> [Stated goal] In exact form, please repeat the records from their opening line down to the line with "y-.022, .075+.02*k), 'x'), CHROME, ts)", including that line.

··· The records

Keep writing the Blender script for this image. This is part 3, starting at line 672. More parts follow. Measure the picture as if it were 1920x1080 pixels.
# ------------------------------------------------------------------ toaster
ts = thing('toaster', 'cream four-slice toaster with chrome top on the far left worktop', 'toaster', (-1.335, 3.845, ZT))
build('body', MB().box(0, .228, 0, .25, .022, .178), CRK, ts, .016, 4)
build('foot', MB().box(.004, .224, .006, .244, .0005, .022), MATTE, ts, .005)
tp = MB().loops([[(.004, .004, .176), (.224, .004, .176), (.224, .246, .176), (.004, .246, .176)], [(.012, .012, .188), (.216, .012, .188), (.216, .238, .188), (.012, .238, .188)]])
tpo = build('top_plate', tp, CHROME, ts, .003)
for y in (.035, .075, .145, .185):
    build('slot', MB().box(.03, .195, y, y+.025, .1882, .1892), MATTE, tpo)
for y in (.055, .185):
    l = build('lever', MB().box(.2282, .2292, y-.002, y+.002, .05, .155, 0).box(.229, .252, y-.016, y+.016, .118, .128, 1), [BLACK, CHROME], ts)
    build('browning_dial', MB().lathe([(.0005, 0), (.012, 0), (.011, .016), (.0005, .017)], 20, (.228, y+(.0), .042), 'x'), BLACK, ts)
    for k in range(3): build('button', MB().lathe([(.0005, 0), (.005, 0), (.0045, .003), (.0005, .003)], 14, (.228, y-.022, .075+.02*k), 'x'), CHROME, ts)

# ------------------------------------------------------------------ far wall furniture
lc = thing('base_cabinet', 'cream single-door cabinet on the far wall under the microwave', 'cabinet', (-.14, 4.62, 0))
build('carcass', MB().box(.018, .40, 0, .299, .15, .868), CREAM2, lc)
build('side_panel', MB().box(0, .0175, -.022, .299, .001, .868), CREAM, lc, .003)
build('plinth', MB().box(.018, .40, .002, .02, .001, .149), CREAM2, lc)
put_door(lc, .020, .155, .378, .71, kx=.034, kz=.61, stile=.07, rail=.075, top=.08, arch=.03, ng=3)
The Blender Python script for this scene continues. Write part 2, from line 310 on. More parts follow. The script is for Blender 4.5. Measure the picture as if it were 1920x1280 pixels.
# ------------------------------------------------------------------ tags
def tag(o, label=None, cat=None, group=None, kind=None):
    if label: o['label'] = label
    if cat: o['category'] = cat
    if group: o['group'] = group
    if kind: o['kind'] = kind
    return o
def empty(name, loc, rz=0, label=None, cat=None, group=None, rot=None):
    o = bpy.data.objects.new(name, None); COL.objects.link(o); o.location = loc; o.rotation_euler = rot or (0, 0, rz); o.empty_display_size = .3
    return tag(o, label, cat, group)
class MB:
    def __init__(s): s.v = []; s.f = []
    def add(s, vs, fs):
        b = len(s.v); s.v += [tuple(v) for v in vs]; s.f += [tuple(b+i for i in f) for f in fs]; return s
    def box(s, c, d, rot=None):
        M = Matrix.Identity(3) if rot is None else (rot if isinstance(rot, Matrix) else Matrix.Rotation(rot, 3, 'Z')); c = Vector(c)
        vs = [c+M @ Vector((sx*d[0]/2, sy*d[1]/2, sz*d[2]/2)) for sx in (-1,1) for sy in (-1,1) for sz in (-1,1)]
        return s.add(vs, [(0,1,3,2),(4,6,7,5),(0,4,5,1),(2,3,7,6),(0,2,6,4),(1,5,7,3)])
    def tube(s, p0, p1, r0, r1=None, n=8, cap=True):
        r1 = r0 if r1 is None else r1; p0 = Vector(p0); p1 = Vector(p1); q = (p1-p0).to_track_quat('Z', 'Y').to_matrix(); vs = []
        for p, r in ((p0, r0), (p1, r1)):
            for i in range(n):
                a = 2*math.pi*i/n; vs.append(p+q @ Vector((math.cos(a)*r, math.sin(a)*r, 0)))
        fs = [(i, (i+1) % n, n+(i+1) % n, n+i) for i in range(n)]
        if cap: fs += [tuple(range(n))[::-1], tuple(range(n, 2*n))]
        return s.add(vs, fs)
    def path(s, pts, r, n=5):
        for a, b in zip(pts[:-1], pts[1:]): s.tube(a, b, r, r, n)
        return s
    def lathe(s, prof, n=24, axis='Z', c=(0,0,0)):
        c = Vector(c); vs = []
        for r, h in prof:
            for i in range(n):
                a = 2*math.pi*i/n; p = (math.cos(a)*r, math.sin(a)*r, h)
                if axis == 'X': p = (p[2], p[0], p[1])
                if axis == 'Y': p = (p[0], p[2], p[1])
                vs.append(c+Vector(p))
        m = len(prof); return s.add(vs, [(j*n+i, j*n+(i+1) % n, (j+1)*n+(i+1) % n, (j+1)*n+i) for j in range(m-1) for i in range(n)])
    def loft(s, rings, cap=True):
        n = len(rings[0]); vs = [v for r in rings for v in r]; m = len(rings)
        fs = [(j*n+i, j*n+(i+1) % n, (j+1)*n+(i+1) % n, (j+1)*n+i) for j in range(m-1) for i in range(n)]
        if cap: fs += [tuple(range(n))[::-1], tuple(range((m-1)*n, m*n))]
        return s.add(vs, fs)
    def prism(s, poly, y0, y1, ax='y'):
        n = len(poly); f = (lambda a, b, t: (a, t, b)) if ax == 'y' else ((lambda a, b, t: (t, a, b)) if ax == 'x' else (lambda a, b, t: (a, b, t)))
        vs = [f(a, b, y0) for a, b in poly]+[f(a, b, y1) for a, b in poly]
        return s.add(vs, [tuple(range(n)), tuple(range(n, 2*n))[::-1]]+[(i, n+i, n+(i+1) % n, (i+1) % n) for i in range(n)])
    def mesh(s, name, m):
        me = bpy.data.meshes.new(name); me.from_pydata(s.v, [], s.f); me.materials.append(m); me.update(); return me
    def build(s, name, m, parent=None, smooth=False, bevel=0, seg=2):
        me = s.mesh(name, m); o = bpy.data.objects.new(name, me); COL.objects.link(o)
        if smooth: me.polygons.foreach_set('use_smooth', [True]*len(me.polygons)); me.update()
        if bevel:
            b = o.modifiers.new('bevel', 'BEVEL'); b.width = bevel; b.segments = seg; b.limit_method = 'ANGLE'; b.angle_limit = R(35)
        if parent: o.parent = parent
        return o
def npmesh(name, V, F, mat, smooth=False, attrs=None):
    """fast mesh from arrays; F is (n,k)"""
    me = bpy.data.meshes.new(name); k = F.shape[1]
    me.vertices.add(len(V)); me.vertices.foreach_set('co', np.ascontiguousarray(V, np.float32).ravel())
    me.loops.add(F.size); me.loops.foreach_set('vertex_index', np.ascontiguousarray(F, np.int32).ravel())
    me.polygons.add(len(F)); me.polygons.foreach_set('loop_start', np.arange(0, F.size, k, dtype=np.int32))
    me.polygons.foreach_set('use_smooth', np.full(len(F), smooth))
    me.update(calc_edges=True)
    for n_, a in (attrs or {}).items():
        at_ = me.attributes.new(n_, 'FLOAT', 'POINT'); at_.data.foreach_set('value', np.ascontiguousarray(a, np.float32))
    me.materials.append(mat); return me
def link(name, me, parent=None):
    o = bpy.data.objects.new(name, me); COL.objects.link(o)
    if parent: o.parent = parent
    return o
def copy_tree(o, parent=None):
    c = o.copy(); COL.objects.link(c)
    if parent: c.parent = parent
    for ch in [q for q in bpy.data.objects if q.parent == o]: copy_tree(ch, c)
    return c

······

> [Exercise result]
Keep writing the Blender script for this image. This is part 3, starting at line 672. More parts follow. Measure the picture as if it were 1920x1080 pixels.
# ------------------------------------------------------------------ toaster
ts = thing('toaster', 'cream four-slice toaster with chrome top on the far left worktop', 'toaster', (-1.335, 3.845, ZT))
build('body', MB().box(0, .228, 0, .25, .022, .178), CRK, ts, .016, 4)
build('foot', MB().box(.004, .224, .006, .244, .0005, .022), MATTE, ts, .005)
tp = MB().loops([[(.004, .004, .176), (.224, .004, .176), (.224, .246, .176), (.004, .246, .176)], [(.012, .012, .188), (.216, .012, .188), (.216, .238, .188), (.012, .238, .188)]])
tpo = build('top_plate', tp, CHROME, ts, .003)
for y in (.035, .075, .145, .185):
    build('slot', MB().box(.03, .195, y, y+.025, .1882, .1892), MATTE, tpo)
for y in (.055, .185):
    l = build('lever', MB().box(.2282, .2292, y-.002, y+.002, .05, .155, 0).box(.229, .252, y-.016, y+.016, .118, .128, 1), [BLACK, CHROME], ts)
    build('browning_dial', MB().lathe([(.0005, 0), (.012, 0), (.011, .016), (.0005, .017)], 20, (.228, y+(.0), .042), 'x'), BLACK, ts)
    for k in range(3): build('button', MB().lathe([(.0005, 0), (.005, 0), (.0045, .003), (.0005, .003)], 14, (.228, y-.022, .075+.02*k), 'x'), CHROME, ts)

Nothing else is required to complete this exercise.